• Material supplied:
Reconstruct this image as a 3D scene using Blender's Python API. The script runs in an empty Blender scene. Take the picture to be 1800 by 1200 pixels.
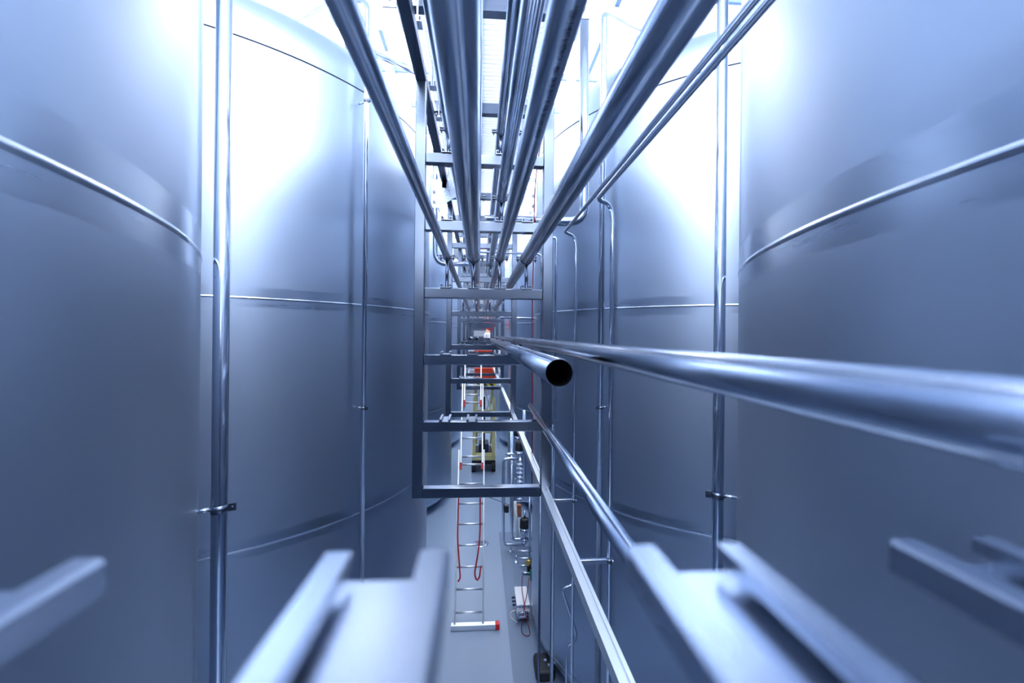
import bpy, bmesh, math, random
from mathutils import Vector, Matrix
random.seed(7)
C = bpy.context.scene.collection
PI = math.pi

# ---------------------------------------------------------------- camera
F, CX, CY, V0 = 800.0, 900.0, 600.0, 588.0
ZC = 4.0                                   # lens height above the floor
YAW = math.atan(57.2 / F)                  # the lens looks a little right of the aisle
ROLL = 0.010
cam = bpy.data.cameras.new('camera')
cam.sensor_width = 36.0
cam.lens = F / 1800.0 * 36.0
cam.shift_y = -(CY - V0) / 1800.0
cam.clip_start, cam.clip_end = 0.01, 200
cam.dof.use_dof = True
cam.dof.focus_distance = 3.0
cam.dof.aperture_fstop = 3.6
camo = bpy.data.objects.new('camera', cam)
C.objects.link(camo)
base = Matrix(((1, 0, 0), (0, 0, -1), (0, 1, 0))).to_4x4()
CM = Matrix.Translation((0, 0, ZC)) @ Matrix.Rotation(-YAW, 4, 'Z') @ base @ Matrix.Rotation(ROLL, 4, 'Z')
camo.matrix_world = CM
bpy.context.scene.camera = camo
CR = CM.to_3x3()

def at(u, v, y):
    """the point of the hall at distance y along the aisle that the photograph shows at (u, v)"""
    d = CR @ Vector(((u - CX) / F, -(v - V0) / F, -1.0))
    return Vector((0, 0, ZC)) + d * (y / d.y)

# ---------------------------------------------------------------- world, exposure
w = bpy.data.worlds.new('world'); bpy.context.scene.world = w
w.use_nodes = True
w.node_tree.nodes['Background'].inputs[0].default_value = (0.95, 0.97, 1.0, 1)
w.node_tree.nodes['Background'].inputs[1].default_value = 0.5
vs = bpy.context.scene.view_settings
vs.view_transform = 'Standard'; vs.look = 'None'; vs.exposure = 0.12; vs.gamma = 1.0
vs.use_curve_mapping = False
SKY_STRENGTH = 12.0
FAR_STRENGTH = 7.0
REAR_STRENGTH = 1.1
SKY_COLOR = (1.0, 0.985, 0.955)

# ---------------------------------------------------------------- materials
def mat(name, col, rough=0.5, metal=0.0, emit=None, estr=0.0, noise=None, bump=None, aniso=0.0, spec=None, alpha=None):
    m = bpy.data.materials.new(name); m.use_nodes = True
    nt = m.node_tree; b = nt.nodes['Principled BSDF']
    b.inputs['Base Color'].default_value = (*col, 1)
    b.inputs['Roughness'].default_value = rough
    b.inputs['Metallic'].default_value = metal
    if spec is not None: b.inputs['Specular IOR Level'].default_value = spec
    if emit:
        b.inputs['Emission Color'].default_value = (*emit, 1)
        b.inputs['Emission Strength'].default_value = estr
    if aniso:
        b.inputs['Anisotropic'].default_value = aniso
        t = nt.nodes.new('ShaderNodeTangent'); t.direction_type = 'RADIAL'; t.axis = 'Z'
        b.inputs['Anisotropic Rotation'].default_value = 0.25
        nt.links.new(t.outputs[0], b.inputs['Tangent'])
    if noise:
        scale, amt, stretch = noise
        tc = nt.nodes.new('ShaderNodeTexCoord'); mp = nt.nodes.new('ShaderNodeMapping')
        mp.inputs['Scale'].default_value = stretch
        n = nt.nodes.new('ShaderNodeTexNoise'); n.inputs['Scale'].default_value = scale
        n.inputs['Detail'].default_value = 4
        nt.links.new(tc.outputs['Object'], mp.inputs[0]); nt.links.new(mp.outputs[0], n.inputs[0])
        r = nt.nodes.new('ShaderNodeMapRange')
        r.inputs['To Min'].default_value = max(0.02, rough - amt); r.inputs['To Max'].default_value = rough + amt
        nt.links.new(n.outputs[0], r.inputs[0]); nt.links.new(r.outputs[0], b.inputs['Roughness'])
        if bump:
            bp = nt.nodes.new('ShaderNodeBump'); bp.inputs['Strength'].default_value = bump
            bp.inputs['Distance'].default_value = 0.004
            nt.links.new(n.outputs[0], bp.inputs['Height']); nt.links.new(bp.outputs[0], b.inputs['Normal'])
    return m

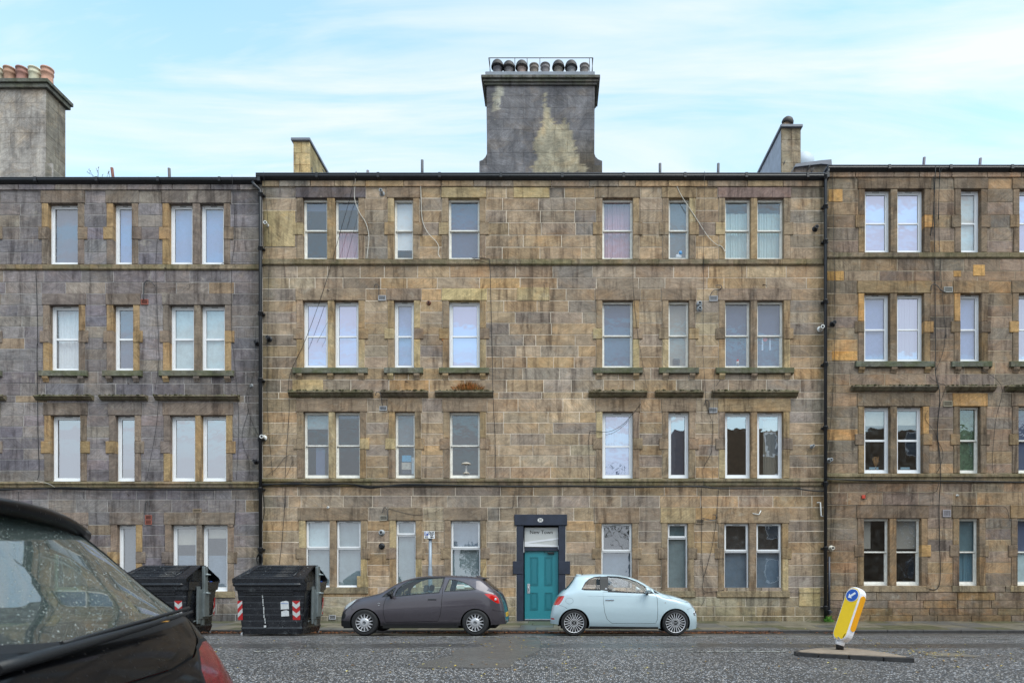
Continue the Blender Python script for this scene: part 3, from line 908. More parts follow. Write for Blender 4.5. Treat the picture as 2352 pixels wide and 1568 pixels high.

• Aim:
All lines from the start of the entries through the one with "PI = math.pi" are to be output exactly; omit the pictures.

• Solution for this problem:
Reconstruct this image as a 3D scene using Blender's Python API. The script runs in an empty Blender scene. Take the picture to be 1800 by 1200 pixels.
import bpy, bmesh, math, random
from mathutils import Vector, Matrix
random.seed(7)
C = bpy.context.scene.collection
PI = math.pi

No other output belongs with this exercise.